§ WRITTEN PROBLEM
Quote only the lines from the line containing "The Blender Python" to the line containing "tag(o, 'pale concrete", with both of those lines included, please, exactly as written.

§ EXTRACTED INFORMATION
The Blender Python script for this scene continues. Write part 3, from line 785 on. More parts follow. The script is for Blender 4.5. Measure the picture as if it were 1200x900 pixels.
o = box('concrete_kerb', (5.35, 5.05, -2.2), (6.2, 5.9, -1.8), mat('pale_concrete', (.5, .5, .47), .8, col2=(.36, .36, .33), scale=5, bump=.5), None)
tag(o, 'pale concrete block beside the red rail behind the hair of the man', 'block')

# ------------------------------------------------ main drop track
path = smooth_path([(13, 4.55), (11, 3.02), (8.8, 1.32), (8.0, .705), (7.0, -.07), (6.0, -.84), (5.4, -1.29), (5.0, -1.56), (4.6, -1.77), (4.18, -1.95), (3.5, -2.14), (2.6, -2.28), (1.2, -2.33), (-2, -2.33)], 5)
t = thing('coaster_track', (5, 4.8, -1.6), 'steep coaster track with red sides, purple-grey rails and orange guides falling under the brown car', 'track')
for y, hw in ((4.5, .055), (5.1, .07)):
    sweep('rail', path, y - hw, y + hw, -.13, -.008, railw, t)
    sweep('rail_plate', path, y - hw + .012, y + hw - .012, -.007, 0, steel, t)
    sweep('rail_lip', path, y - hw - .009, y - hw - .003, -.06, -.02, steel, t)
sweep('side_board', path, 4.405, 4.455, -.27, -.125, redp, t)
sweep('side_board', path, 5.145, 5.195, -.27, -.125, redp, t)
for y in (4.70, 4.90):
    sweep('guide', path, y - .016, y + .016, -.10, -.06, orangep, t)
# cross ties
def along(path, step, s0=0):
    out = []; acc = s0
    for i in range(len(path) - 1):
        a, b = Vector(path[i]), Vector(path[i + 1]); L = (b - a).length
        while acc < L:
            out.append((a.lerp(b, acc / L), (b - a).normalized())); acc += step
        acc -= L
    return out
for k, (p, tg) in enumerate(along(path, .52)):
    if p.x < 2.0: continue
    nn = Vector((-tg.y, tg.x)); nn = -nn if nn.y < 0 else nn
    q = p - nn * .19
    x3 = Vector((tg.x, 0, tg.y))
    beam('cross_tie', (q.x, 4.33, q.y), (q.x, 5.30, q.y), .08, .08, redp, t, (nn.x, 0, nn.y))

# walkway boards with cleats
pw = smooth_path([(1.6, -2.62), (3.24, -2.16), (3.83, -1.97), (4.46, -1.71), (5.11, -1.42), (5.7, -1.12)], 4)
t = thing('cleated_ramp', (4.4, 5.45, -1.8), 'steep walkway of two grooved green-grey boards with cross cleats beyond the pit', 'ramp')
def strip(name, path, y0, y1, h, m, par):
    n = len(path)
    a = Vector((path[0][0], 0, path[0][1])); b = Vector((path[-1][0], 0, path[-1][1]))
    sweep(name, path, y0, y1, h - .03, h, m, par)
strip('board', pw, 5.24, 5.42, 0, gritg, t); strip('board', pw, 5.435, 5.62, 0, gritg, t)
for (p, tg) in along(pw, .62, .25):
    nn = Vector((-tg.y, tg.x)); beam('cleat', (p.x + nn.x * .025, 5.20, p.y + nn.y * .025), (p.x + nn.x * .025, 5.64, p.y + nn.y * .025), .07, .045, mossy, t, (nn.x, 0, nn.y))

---

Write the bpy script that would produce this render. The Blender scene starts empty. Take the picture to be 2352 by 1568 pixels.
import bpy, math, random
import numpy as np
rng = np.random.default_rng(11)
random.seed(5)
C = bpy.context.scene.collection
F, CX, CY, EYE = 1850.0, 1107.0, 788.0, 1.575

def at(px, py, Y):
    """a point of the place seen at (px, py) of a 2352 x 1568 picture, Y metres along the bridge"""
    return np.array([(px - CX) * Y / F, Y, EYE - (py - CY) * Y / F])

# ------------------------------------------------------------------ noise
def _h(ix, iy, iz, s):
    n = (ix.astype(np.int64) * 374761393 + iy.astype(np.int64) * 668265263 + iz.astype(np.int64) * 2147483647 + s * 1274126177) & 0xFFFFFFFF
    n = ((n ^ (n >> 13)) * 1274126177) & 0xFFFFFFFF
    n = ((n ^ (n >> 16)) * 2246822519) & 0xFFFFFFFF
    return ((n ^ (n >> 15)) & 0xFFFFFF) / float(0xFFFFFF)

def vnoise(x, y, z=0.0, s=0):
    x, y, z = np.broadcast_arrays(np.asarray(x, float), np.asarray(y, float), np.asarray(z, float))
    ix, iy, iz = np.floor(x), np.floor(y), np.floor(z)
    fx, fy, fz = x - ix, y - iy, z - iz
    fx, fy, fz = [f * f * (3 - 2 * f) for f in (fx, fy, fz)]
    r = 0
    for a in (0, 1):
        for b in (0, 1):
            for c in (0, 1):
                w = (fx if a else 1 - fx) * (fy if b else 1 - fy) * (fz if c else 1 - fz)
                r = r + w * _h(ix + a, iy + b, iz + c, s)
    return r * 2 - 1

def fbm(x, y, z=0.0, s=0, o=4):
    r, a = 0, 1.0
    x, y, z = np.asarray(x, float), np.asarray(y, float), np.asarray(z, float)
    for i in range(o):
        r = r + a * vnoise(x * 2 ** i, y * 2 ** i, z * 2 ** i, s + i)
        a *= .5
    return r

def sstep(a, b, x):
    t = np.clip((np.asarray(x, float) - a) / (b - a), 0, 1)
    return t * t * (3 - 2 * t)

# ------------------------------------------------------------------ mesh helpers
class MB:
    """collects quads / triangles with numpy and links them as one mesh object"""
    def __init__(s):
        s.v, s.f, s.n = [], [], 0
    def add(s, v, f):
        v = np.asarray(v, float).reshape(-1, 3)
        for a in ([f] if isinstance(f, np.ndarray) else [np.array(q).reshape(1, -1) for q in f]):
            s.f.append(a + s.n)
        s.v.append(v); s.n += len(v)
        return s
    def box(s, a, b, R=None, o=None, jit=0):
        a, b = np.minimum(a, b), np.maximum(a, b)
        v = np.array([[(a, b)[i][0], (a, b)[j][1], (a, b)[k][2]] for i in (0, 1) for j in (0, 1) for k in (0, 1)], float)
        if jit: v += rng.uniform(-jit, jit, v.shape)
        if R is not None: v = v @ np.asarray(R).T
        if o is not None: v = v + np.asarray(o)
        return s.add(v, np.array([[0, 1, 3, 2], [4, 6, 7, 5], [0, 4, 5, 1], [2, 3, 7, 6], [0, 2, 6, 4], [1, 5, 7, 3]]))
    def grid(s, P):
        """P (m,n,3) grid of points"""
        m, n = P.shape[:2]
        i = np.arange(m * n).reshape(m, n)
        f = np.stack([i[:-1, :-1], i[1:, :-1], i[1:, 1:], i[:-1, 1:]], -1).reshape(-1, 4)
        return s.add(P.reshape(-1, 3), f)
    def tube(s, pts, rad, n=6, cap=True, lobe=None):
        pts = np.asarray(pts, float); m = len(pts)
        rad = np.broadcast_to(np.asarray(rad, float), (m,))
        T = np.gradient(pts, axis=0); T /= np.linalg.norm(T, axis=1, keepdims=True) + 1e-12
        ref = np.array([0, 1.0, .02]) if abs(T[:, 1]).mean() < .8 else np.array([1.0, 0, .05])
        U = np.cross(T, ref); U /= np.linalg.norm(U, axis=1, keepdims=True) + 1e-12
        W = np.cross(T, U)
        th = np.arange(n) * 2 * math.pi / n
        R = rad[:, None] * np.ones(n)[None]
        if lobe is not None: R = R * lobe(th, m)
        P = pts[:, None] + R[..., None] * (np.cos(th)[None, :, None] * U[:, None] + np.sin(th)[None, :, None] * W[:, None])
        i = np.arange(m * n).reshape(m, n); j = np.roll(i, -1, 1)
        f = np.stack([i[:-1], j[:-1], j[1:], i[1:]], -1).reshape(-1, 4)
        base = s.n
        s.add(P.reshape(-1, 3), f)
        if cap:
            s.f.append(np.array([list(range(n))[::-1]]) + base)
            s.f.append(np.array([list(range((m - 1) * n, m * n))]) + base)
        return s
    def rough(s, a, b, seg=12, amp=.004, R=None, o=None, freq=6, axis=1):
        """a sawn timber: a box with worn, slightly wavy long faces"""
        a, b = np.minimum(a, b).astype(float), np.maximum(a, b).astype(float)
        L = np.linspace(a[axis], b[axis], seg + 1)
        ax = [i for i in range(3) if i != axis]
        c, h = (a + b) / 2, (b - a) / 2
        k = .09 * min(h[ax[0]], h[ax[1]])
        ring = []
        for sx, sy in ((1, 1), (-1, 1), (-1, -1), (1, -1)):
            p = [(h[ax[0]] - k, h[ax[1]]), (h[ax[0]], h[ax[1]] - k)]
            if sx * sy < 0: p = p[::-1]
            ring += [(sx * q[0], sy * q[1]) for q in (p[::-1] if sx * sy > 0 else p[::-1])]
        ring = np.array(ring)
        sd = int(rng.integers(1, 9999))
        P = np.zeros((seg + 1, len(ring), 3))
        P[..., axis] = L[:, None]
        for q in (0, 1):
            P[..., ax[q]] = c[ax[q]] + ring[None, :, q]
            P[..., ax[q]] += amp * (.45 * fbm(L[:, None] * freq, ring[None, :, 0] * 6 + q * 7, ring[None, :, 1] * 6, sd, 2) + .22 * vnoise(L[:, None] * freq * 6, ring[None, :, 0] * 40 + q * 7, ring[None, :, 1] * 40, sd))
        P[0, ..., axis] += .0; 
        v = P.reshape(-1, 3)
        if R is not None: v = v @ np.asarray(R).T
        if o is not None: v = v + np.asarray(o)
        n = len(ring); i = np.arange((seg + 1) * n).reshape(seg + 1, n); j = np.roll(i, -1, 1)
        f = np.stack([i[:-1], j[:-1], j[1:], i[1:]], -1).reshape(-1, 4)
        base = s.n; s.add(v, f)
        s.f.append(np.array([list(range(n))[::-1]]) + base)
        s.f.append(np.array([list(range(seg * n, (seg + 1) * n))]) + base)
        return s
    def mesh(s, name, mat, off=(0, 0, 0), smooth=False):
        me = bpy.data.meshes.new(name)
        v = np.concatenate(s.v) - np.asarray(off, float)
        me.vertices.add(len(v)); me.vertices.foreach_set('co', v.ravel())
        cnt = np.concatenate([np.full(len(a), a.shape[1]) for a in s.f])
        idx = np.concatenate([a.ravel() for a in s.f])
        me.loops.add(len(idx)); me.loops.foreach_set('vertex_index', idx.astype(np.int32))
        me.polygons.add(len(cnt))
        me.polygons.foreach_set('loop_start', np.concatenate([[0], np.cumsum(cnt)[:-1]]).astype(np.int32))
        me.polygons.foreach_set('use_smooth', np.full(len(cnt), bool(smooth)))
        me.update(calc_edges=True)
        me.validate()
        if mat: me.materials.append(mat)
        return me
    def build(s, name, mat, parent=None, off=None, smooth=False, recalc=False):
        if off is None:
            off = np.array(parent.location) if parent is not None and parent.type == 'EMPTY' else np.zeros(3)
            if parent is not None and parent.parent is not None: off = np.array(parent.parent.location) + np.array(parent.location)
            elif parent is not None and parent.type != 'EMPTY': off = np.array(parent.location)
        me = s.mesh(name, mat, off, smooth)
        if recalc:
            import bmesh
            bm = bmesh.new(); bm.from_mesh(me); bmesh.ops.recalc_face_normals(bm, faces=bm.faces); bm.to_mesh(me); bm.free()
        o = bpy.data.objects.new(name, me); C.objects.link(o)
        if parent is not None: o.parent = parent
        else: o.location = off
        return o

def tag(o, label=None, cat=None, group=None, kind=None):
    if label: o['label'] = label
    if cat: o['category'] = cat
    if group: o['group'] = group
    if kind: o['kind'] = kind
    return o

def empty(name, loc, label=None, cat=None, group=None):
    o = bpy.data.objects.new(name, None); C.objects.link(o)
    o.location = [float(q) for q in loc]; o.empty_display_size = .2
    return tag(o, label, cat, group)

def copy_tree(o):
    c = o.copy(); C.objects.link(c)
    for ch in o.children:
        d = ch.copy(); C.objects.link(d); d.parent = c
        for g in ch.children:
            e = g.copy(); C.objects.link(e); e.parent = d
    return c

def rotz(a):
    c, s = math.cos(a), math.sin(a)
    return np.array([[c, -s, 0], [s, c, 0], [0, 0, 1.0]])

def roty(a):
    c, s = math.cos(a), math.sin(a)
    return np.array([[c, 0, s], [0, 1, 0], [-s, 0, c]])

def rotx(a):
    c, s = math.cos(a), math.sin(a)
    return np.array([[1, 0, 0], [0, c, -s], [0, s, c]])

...

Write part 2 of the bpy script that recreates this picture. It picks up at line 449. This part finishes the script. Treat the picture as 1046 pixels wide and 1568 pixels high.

§ TASK SOLUTION
The Blender Python script for this scene continues. Write part 3, from line 785 on. More parts follow. The script is for Blender 4.5. Measure the picture as if it were 1200x900 pixels.
o = box('concrete_kerb', (5.35, 5.05, -2.2), (6.2, 5.9, -1.8), mat('pale_concrete', (.5, .5, .47), .8, col2=(.36, .36, .33), scale=5, bump=.5), None)
tag(o, 'pale concrete block beside the red rail behind the hair of the man', 'block')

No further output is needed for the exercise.